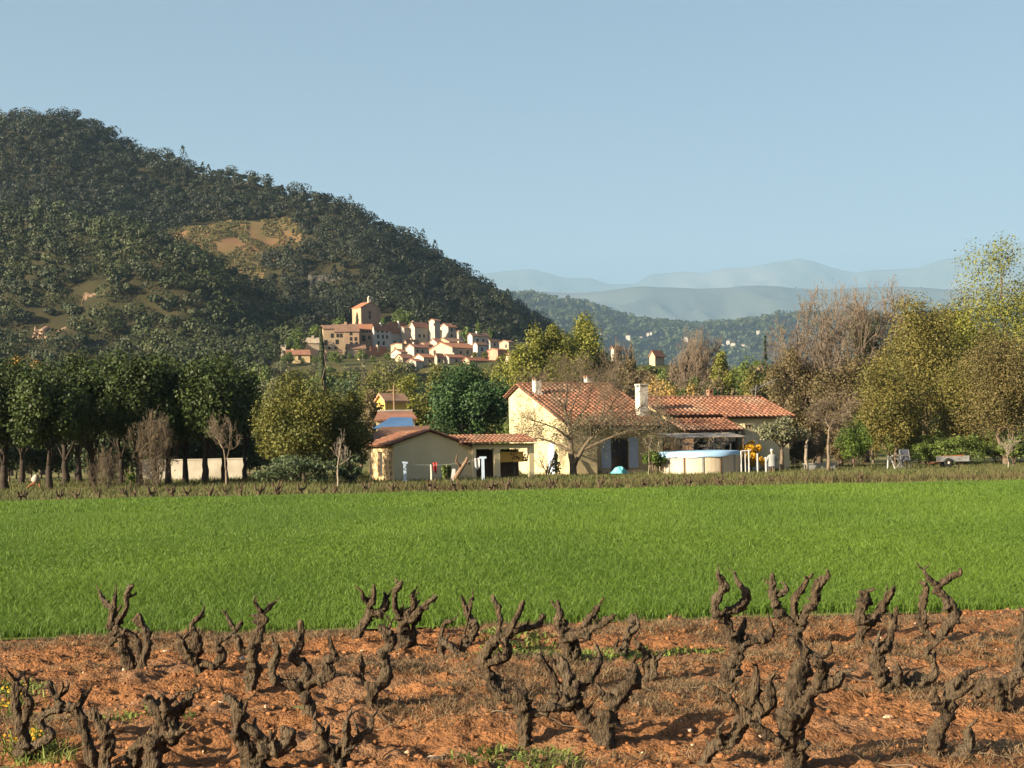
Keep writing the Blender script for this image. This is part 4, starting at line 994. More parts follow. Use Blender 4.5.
m = MB(); fbx(m, Wn, .2, .45, 4.1, 6.2, -.1, z_e - .35); pbuild(m, 'porch_wall', M['brownwood'], wr)
m = MB()
for a in (.9, a_split * .5, a_split - .1): fbx(m, Wn, a - .08, a + .08, 5.9, 6.06, -.1, z_e - .33)
fbx(m, Wn, .2, a_split + .05, 5.88, 6.1, z_e - .33, z_e - .15); pbuild(m, 'porch_post', M['brownwood'], wr)
for ac in (2.0, 4.2):
    m = MB(); fbx(m, Wn, ac - .55, ac + .55, 4.10, 4.14, 0.9, 2.0); wq = pbuild(m, 'window', M['brownwood'], wr)
    m = MB(); fbx(m, Wn, ac - .46, ac + .46, 4.14, 4.15, 1.0, 1.9); pbuild(m, 'pane', M['glass'], wq)
n2 = rD.cross(gD * E2 + Vector((0, 0, z_e - Z2))).normalized(); p2 = Wn.w(0, 0, Z2)
ac, _ = Wn.hit(711, 399, 0); chimney(wr, Wn, 711, 391, 399.5, 4.6, (ac, -.15, Z2), 'tile', depth=.4)
# barbecue chimney
ab, zb_ = Wn.hit(747, 446, 5.6)
bb = thing('barbecue', 'white masonry barbecue with small slotted chimney beside the awning', 'barbecue', Wn.w(ab, 5.6, 0))
m = MB(); fbx(m, Wn, ab - .55, ab + .6, 5.2, 6.0, -.1, 2.05); pbuild(m, 'body', M['white'], bb)
m = MB(); c8 = []
for (w_, z_, d_) in ((.55, 2.05, .4), (.28, 2.45, .25)): c8.append([Wn.w(ab - w_, 5.6 + d_, z_), Wn.w(ab + w_, 5.6 + d_, z_), Wn.w(ab + w_, 5.6 - d_, z_), Wn.w(ab - w_, 5.6 - d_, z_)])
m.hexa(c8[0] + c8[1]); fbx(m, Wn, ab - .28, ab + .28, 5.35, 5.85, 2.45, 2.85)
for s_ in (-.24, 0, .24): fbx(m, Wn, ab + s_ - .05, ab + s_ + .05, 5.36, 5.84, 2.85, 3.12)
hd = pbuild(m, 'hood', M['cream'], bb)
m = MB(); fbx(m, Wn, ab - .19, ab + .19, 5.45, 5.75, 2.85, 3.11); pbuild(m, 'flue', M['dark'], hd)
m = MB(); fbx(m, Wn, ab - .34, ab + .34, 5.3, 5.9, 3.12, 3.2); pbuild(m, 'cap', M['cream'], hd)
# awning over the terrace
a0, _ = Wn.hit(668, 438, 8); a1, _ = Wn.hit(741, 438, 8)
aw = thing('awning', 'grey cloth awning on poles over the terrace behind the pool', 'awning', Wn.w((a0 + a1) / 2, 7.5, 0))
vs, fs = [], []; nu, nv = 24, 6
for j in range(nv + 1):
    for i in range(nu + 1):
        u, v = i / nu, j / nv; sag = .10 * math.sin(u * math.pi * 3) ** 2 * (v * .8 + .2)
        vs.append(Wn.w(a0 + (a1 - a0) * u, 6.4 + 2.2 * v, 2.62 - .30 * v - sag))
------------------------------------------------
### Problem:
Repeat the listing verbatim. Skip the pictures.

### Exercise output:
Keep writing the Blender script for this image. This is part 4, starting at line 994. More parts follow. Use Blender 4.5.
m = MB(); fbx(m, Wn, .2, .45, 4.1, 6.2, -.1, z_e - .35); pbuild(m, 'porch_wall', M['brownwood'], wr)
m = MB()
for a in (.9, a_split * .5, a_split - .1): fbx(m, Wn, a - .08, a + .08, 5.9, 6.06, -.1, z_e - .33)
fbx(m, Wn, .2, a_split + .05, 5.88, 6.1, z_e - .33, z_e - .15); pbuild(m, 'porch_post', M['brownwood'], wr)
for ac in (2.0, 4.2):
    m = MB(); fbx(m, Wn, ac - .55, ac + .55, 4.10, 4.14, 0.9, 2.0); wq = pbuild(m, 'window', M['brownwood'], wr)
    m = MB(); fbx(m, Wn, ac - .46, ac + .46, 4.14, 4.15, 1.0, 1.9); pbuild(m, 'pane', M['glass'], wq)
n2 = rD.cross(gD * E2 + Vector((0, 0, z_e - Z2))).normalized(); p2 = Wn.w(0, 0, Z2)
ac, _ = Wn.hit(711, 399, 0); chimney(wr, Wn, 711, 391, 399.5, 4.6, (ac, -.15, Z2), 'tile', depth=.4)
# barbecue chimney
ab, zb_ = Wn.hit(747, 446, 5.6)
bb = thing('barbecue', 'white masonry barbecue with small slotted chimney beside the awning', 'barbecue', Wn.w(ab, 5.6, 0))
m = MB(); fbx(m, Wn, ab - .55, ab + .6, 5.2, 6.0, -.1, 2.05); pbuild(m, 'body', M['white'], bb)
m = MB(); c8 = []
for (w_, z_, d_) in ((.55, 2.05, .4), (.28, 2.45, .25)): c8.append([Wn.w(ab - w_, 5.6 + d_, z_), Wn.w(ab + w_, 5.6 + d_, z_), Wn.w(ab + w_, 5.6 - d_, z_), Wn.w(ab - w_, 5.6 - d_, z_)])
m.hexa(c8[0] + c8[1]); fbx(m, Wn, ab - .28, ab + .28, 5.35, 5.85, 2.45, 2.85)
for s_ in (-.24, 0, .24): fbx(m, Wn, ab + s_ - .05, ab + s_ + .05, 5.36, 5.84, 2.85, 3.12)
hd = pbuild(m, 'hood', M['cream'], bb)
m = MB(); fbx(m, Wn, ab - .19, ab + .19, 5.45, 5.75, 2.85, 3.11); pbuild(m, 'flue', M['dark'], hd)
m = MB(); fbx(m, Wn, ab - .34, ab + .34, 5.3, 5.9, 3.12, 3.2); pbuild(m, 'cap', M['cream'], hd)
# awning over the terrace
a0, _ = Wn.hit(668, 438, 8); a1, _ = Wn.hit(741, 438, 8)
aw = thing('awning', 'grey cloth awning on poles over the terrace behind the pool', 'awning', Wn.w((a0 + a1) / 2, 7.5, 0))
vs, fs = [], []; nu, nv = 24, 6
for j in range(nv + 1):
    for i in range(nu + 1):
        u, v = i / nu, j / nv; sag = .10 * math.sin(u * math.pi * 3) ** 2 * (v * .8 + .2)
        vs.append(Wn.w(a0 + (a1 - a0) * u, 6.4 + 2.2 * v, 2.62 - .30 * v - sag))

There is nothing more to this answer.